Steamed Buns and Cultural Anomalies

December 30, 2010

In Setagaya, a borough or ward of Tokyo, there exists a small storefront that sells the best Chinese steamed buns I have eaten thus far. They cost 140 yen, less than two dollars, and depending on my appetite, I can manage one or perhaps one and a half. They are filled with a mixture of pork (I think; if it is not pork, I’d prefer not to know what it might be), vegetables and some liquid that is roughly the consistency, color and temperature of molten lava. The preferred method of consumption is to bite a small hole in the top of the bun to allow the steam out, and then wait about five minutes before attempting any further incursion into the bun’s heart. The first time, one is sorely tempted to dig in directly, as the outside of the bun is cool enough to hold in one’s bare hand, but this is a mistake made only once.

In late December, Setagaya ward holds a week-long flea market. The streets are filled with eat-on-the-fly food stands and sellers hawking every manner of merchandise imaginable: antiques, jewelry, clothing, artworks, kimonos, New Year decorations, and stuffed animals depicting the upcoming year’s mascot on the Chinese lunar calendar (2011 is the Year of the Rabbit). This provided a good excuse for me to pay a visit to Setagaya, a place I don’t often get to as it is some distance from my house. And of course, any visit to Setagaya would not be complete without a stop at the steamed bun place.
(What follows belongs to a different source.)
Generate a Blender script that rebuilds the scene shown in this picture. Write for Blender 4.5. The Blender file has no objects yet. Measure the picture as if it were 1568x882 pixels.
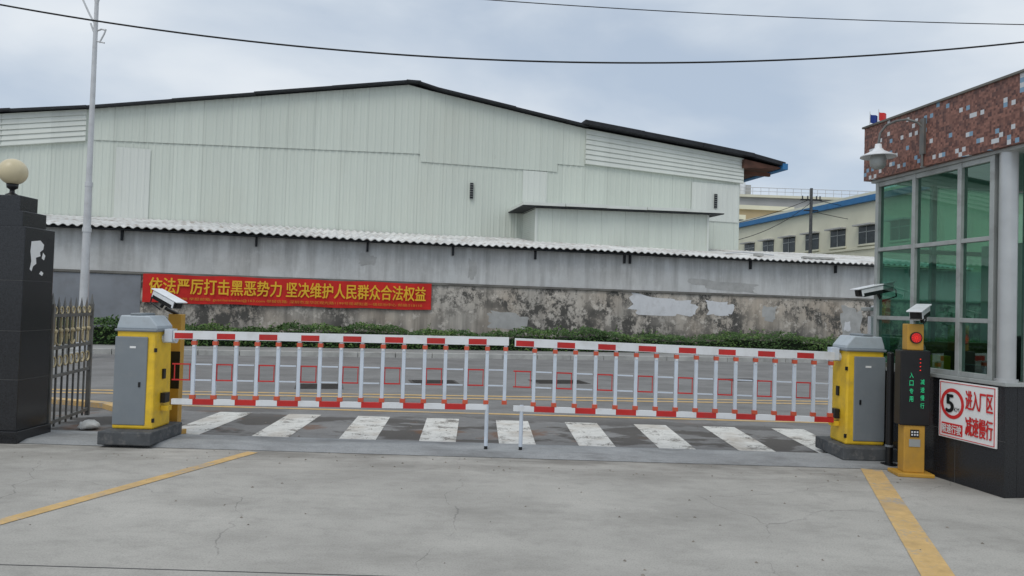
import bpy, math, random
from mathutils import Vector as V, Matrix
random.seed(7)
sc=bpy.context.scene
col=sc.collection
# ---------------------------------------------------------------- materials
class NT:
    def __init__(s,name):
        s.m=bpy.data.materials.new(name); s.m.use_nodes=True
        s.t=s.m.node_tree; s.b=s.t.nodes['Principled BSDF']; s.tc=None
    def n(s,ty,**k):
        x=s.t.nodes.new(ty)
        for a,b in k.items(): setattr(x,a,b)
        return x
    def L(s,a,b): s.t.links.new(a,b)
    def coord(s,scale=(1,1,1),loc=(0,0,0)):
        if not s.tc: s.tc=s.n('ShaderNodeTexCoord')
        mp=s.n('ShaderNodeMapping'); mp.inputs['Scale'].default_value=scale; mp.inputs['Location'].default_value=loc
        s.L(s.tc.outputs['Object'],mp.inputs['Vector']); return mp.outputs[0]
    def noise(s,scale=1,detail=4,rough=.55,vs=(1,1,1),dist=0,loc=(0,0,0)):
        x=s.n('ShaderNodeTexNoise'); x.inputs['Scale'].default_value=scale; x.inputs['Detail'].default_value=detail
        x.inputs['Roughness'].default_value=rough; x.inputs['Distortion'].default_value=dist
        s.L(s.coord(vs,loc),x.inputs['Vector']); return x.outputs['Fac']
    def ramp(s,f,lo,hi):
        x=s.n('ShaderNodeMapRange'); x.inputs['From Min'].default_value=lo; x.inputs['From Max'].default_value=hi
        s.L(f,x.inputs['Value']); return x.outputs[0]
    def math(s,op,a,b=None):
        x=s.n('ShaderNodeMath',operation=op)
        for i,v in enumerate((a,b)):
            if v is None: continue
            if isinstance(v,(int,float)): x.inputs[i].default_value=v
            else: s.L(v,x.inputs[i])
        return x.outputs[0]
    def mix(s,f,a,b):
        x=s.n('ShaderNodeMix',data_type='RGBA')
        if isinstance(f,(int,float)): x.inputs[0].default_value=f
        else: s.L(f,x.inputs[0])
        for i,v in ((6,a),(7,b)):
            if isinstance(v,tuple): x.inputs[i].default_value=(*v[:3],1)
            else: s.L(v,x.inputs[i])
        return x.outputs[2]
    def color(s,c): s.L(c,s.b.inputs['Base Color'])
    def bump(s,f,st=.3,d=.01):
        x=s.n('ShaderNodeBump'); x.inputs['Strength'].default_value=st; x.inputs['Distance'].default_value=d
        s.L(f,x.inputs['Height']); s.L(x.outputs[0],s.b.inputs['Normal'])
    def set(s,rough=.6,metal=0,spec=.4):
        s.b.inputs['Roughness'].default_value=rough; s.b.inputs['Metallic'].default_value=metal
        s.b.inputs['Specular IOR Level'].default_value=spec
    def sep(s):
        x=s.n('ShaderNodeSeparateXYZ'); s.L(s.coord(),x.inputs[0]); return x.outputs
def mat(name,c,rough=.55,metal=0,var=.12,scale=4,bump=0,bs=60,spec=.4,dirt=.0,dc=(.12,.11,.1)):
    t=NT(name); t.set(rough,metal,spec)
    f=t.ramp(t.noise(scale,3),.3,.7)
    o=t.mix(f,tuple(x*(1-var) for x in c),tuple(min(1,x*(1+var)) for x in c))
    if dirt: 
        o=t.mix(t.math('MULTIPLY',t.ramp(t.noise(scale*1.7,4,.65,loc=(3,7,2)),.5,.75),dirt),o,dc)
    t.color(o)
    if bump: t.bump(t.noise(bs,2),bump,.005)
    return t.m
M={}
M['yellow']=mat('yellow_paint',(.80,.52,.035),.4,dirt=.4,dc=(.38,.27,.09),scale=6)
M['boxgray']=mat('gray_powder_coat',(.20,.225,.245),.45,var=.06,dirt=.25,dc=(.3,.3,.29))
M['lid']=mat('lid_gray',(.42,.47,.51),.4,var=.06,dirt=.3,dc=(.25,.24,.22))
M['plinth']=mat('plinth_concrete',(.075,.08,.085),.8,var=.2,scale=8,bump=.2,dirt=.6,dc=(.22,.21,.2))
M['white']=mat('white_paint',(.74,.76,.78),.4,var=.05,dirt=.35,dc=(.42,.4,.37))
M['red']=mat('red_reflective',(.52,.026,.024),.4,var=.12,dirt=.3,dc=(.3,.09,.07))
M['knob']=mat('orange_red_cap',(.58,.10,.05),.45,var=.1)
M['alu']=mat('aluminium_bar',(.60,.66,.74),.4,var=.06,dirt=.3,dc=(.4,.4,.4))
M['gold']=mat('gold_paint',(.52,.29,.045),.42,var=.12,dirt=.25)
M['black']=mat('black_plastic',(.012,.012,.013),.35,var=.2)
M['steel']=mat('brushed_steel',(.50,.51,.51),.38,.55,var=.08)
M['frame']=mat('window_frame',(.40,.42,.41),.45,.3,var=.06,dirt=.4)
M['granite']=mat('black_granite',(.018,.019,.022),.2,var=.5,scale=90,spec=.5,dirt=.3,dc=(.05,.05,.055))
M['joint']=mat('granite_joint',(.07,.07,.07),.8)
M['globe']=mat('lamp_globe',(.62,.54,.36),.35,var=.08,dirt=.3,dc=(.4,.33,.2))
M['iron']=mat('painted_iron',(.15,.15,.145),.45,.3,var=.3,dirt=.5,dc=(.24,.18,.12))
M['irongold']=mat('gilded_iron',(.50,.42,.26),.45,.2,var=.2)
M['pole']=mat('galvanised_pole',(.58,.59,.60),.45,.2,var=.08,dirt=.3,dc=(.3,.28,.26))
M['wire']=mat('cable',(.01,.01,.01),.7)
M['bannerred']=mat('banner_cloth',(.58,.020,.015),.75,var=.16,scale=2)
M['bannertext']=mat('banner_letters',(.80,.47,.03),.7,var=.05)
M['bannertext2']=mat('banner_small_letters',(.62,.27,.03),.7,var=.05)
M['signwhite']=mat('sign_white',(.80,.80,.79),.35,var=.03)
M['signred']=mat('sign_red',(.62,.03,.03),.4,var=.04)
M['darkroof']=mat('dark_roof_trim',(.018,.02,.024),.7,var=.3)
M['underside']=mat('rusty_soffit',(.10,.045,.03),.8,var=.4,scale=2)
M['cream']=mat('cream_render',(.70,.68,.54),.8,var=.06,scale=.4,dirt=.2,dc=(.4,.38,.3))
M['bluetrim']=mat('blue_trim',(.03,.16,.36),.6)
M['graybldg']=mat('gray_render',(.42,.42,.41),.8,var=.1,scale=.3)
M['tan']=mat('tan_render',(.42,.33,.2),.8,var=.1,scale=.3)
M['winglass']=mat('dark_window',(.05,.06,.065),.25,var=.3,spec=.4)
M['interior']=mat('interior_wall',(.55,.55,.50),.8)
M['intfloor']=mat('interior_floor',(.25,.22,.2),.7)
M['desk']=mat('desk_wood',(.22,.13,.07),.6)
M['blue']=mat('blue_cloth',(.02,.05,.25),.8)
M['kerb']=mat('kerb_concrete',(.42,.42,.40),.85,var=.15,scale=2,dirt=.4)
M['ledge']=mat('ledge_concrete',(.17,.165,.15),.9,var=.3,scale=1.5,dirt=.6,dc=(.06,.055,.05))
M['whitepatch']=mat('fresh_plaster',(.66,.67,.69),.85,var=.05,scale=3,dirt=.4,dc=(.4,.39,.37))
M['graypatch']=mat('old_plaster',(.42,.42,.41),.9,var=.12,scale=3,dirt=.4,dc=(.25,.24,.22))
M['bluewall']=mat('blue_gray_wall_paint',(.24,.255,.28),.8,var=.12,scale=1,dirt=.3)
M['bag']=mat('white_sack',(.6,.6,.58),.7,var=.1,scale=20,bump=.4,bs=20)
M['hose']=mat('hose',(.25,.22,.08),.6)
M['pebble']=mat('pebble',(.22,.2,.17),.9,var=.4,scale=30)
M['cover']=mat('cast_iron_cover',(.07,.065,.06),.7,var=.2,scale=20,bump=.5,bs=50)
def emit(name,c,s):
    t=NT(name); t.b.inputs['Base Color'].default_value=(*c,1); t.b.inputs['Emission Color'].default_value=(*c,1); t.b.inputs['Emission Strength'].default_value=s; return t.m
M['ledred']=emit('led_red',(1,.03,.02),.6)
M['ledgreen']=emit('led_green',(.02,.6,.25),.3)
def concrete(name,c,dark,stain,crack=True,sc_=1,wet=False,edge=False):
    t=NT(name); t.set(.88,0,.25)
    a=t.mix(t.ramp(t.noise(.5*sc_,4,.65),.32,.68),tuple(x*.80 for x in c),tuple(x*1.10 for x in c))
    n1=t.noise(1.3*sc_,6,.72,vs=(.5,1,1),loc=(5,2,0))
    a=t.mix(t.math('MULTIPLY',t.ramp(n1,.49,.68),stain),a,dark)
    a=t.mix(t.math('MULTIPLY',t.ramp(t.noise(5,6,.78,vs=(.8,1,1)),.50,.72),.5),a,tuple(x*.58 for x in c))
    a=t.mix(t.math('MULTIPLY',t.ramp(n1,.46,.32),.35),a,tuple(min(1,x*1.3) for x in c))
    a=t.mix(t.math('MULTIPLY',t.ramp(t.noise(85,2,.7),.46,.72),.55),a,tuple(x*.52 for x in c))
    if edge:
        y=t.sep()[1]
        e=t.math('MULTIPLY',t.ramp(y,6.3,7.3),t.ramp(t.noise(1.4,5,.7,vs=(.6,2,1),loc=(2,9,0)),.42,.6))
        a=t.mix(t.math('MULTIPLY',e,.6),a,(.13,.12,.105))
    if wet:
        y=t.sep()[1]
        w=t.math('MULTIPLY',t.ramp(y,7.9,8.2),t.ramp(y,10.4,9.4))
        n=t.ramp(t.noise(1.15,5,.62,vs=(.7,1.3,1),loc=(1,4,0)),.485,.525)
        a=t.mix(t.math('MULTIPLY',t.math('MULTIPLY',w,n),.78),a,(.07,.062,.055))
        n=t.ramp(t.noise(.9,5,.62,loc=(8,2,0)),.57,.64)
        a=t.mix(t.math('MULTIPLY',t.math('MULTIPLY',w,n),.65),a,(.17,.085,.045))
    if crack:
        v=t.n('ShaderNodeTexVoronoi',feature='DISTANCE_TO_EDGE'); v.inputs['Scale'].default_value=.42
        nz=t.n('ShaderNodeTexNoise'); nz.inputs['Scale'].default_value=1.6; nz.inputs['Detail'].default_value=4
        co=t.coord(); t.L(co,nz.inputs['Vector'])
        ad=t.n('ShaderNodeVectorMath',operation='MULTIPLY_ADD'); ad.inputs[1].default_value=(.55,.55,0)
        t.L(nz.outputs['Color'],ad.inputs[0]); t.L(co,ad.inputs[2]); t.L(ad.outputs[0],v.inputs['Vector'])
        cr=t.math('LESS_THAN',v.outputs['Distance'],.0016)
        cr=t.math('MULTIPLY',cr,t.ramp(n1,.42,.55))
        a=t.mix(t.math('MULTIPLY',cr,.4),a,(.12,.115,.11))
    t.color(a); t.bump(t.noise(60,3,.7),.25,.006); return t.m
M['drive']=concrete('driveway_concrete',(.425,.41,.378),(.25,.24,.22),.6,edge=True)
M['strip']=concrete('apron_strip_concrete',(.33,.34,.345),(.15,.15,.148),.75,False,1.6)
M['road']=concrete('road_surface',(.235,.232,.228),(.13,.127,.122),.6,False,1.3,True)
M['walk']=concrete('pavement_concrete',(.34,.34,.33),(.18,.18,.17),.6,False)
def paint(name,c,under,lo,hi):
    t=NT(name); t.set(.75,0,.3)
    f=t.ramp(t.math('ADD',t.math('MULTIPLY',t.noise(3.2,7,.74),.75),t.math('MULTIPLY',t.noise(45,2,.6),.25)),lo,hi)
    o=t.mix(t.ramp(t.noise(8,5,.7),.3,.7),tuple(x*.72 for x in c),c)
    o=t.mix(t.math('MULTIPLY',t.ramp(t.noise(1.6,4,loc=(2,2,0)),.52,.65),.45),o,(.34,.27,.2))
    t.color(t.mix(f,o,under)); return t.m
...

It turned out I was not the first person with this idea. The line for steamed buns stretched from the shop front all the way back to the first corner, at which point it made a 90-degree turn and continued down the side street to the first crossing, then another 90-degree turn down that street a good fifty or seventy-five feet! Yikesu, as we say in Japan. Still, I was not going to come all the way to Setagaya and not get a steamed bun (or two), so I gamely got into the line, and there I stayed for the better part of an hour.

During this time I made some observations, which as time went by turned into assumptions, and which at some point may evolve into a hypothesis or theorem. The concept of a queue is regarded quite differently from country to country, I think. In the US and Canada, if there is a line for, say, a movie, one is expected to join in at the end of the line, and await one’s turn to buy tickets. In Mexico and other Latin American countries I have visited, this seems to be more or less the same in concept, but differs in practice in that one looks for a friend or acquaintance already in the line, expresses hearty surprise at one’s good luck at meeting said acquaintance at such a propitious time, and then joins the queue at that point, engaging in enthusiastic conversation with the friend until arriving at the destination point (and then, of course, buying the tickets). In China, lining up seems to be for dilettantes only; one simply makes one’s way to the forefront, sometimes by misdirecting the attention of one of the aforementioned dilettantes already in line, and then sneaking in ahead of him, or sometimes just by outright shoving. The Japanese, naturally, are polite above all else. The queues are quiet and orderly, and everyone waits his turn. But here’s the part I have never seen anywhere else: I’m standing in line, minding my own business, dutifully waiting my turn, when some guy walks up and asks “What’s everybody lining up for?” So I tell him we’re waiting for steamed buns. “Cool,” he says, and he gets into line too. Where else in the world would somebody veer off his intended path to voluntarily join an hour-long queue for something he had no particular knowledge of, and no previous desire for, just because other people were already lined up for it? I love this place!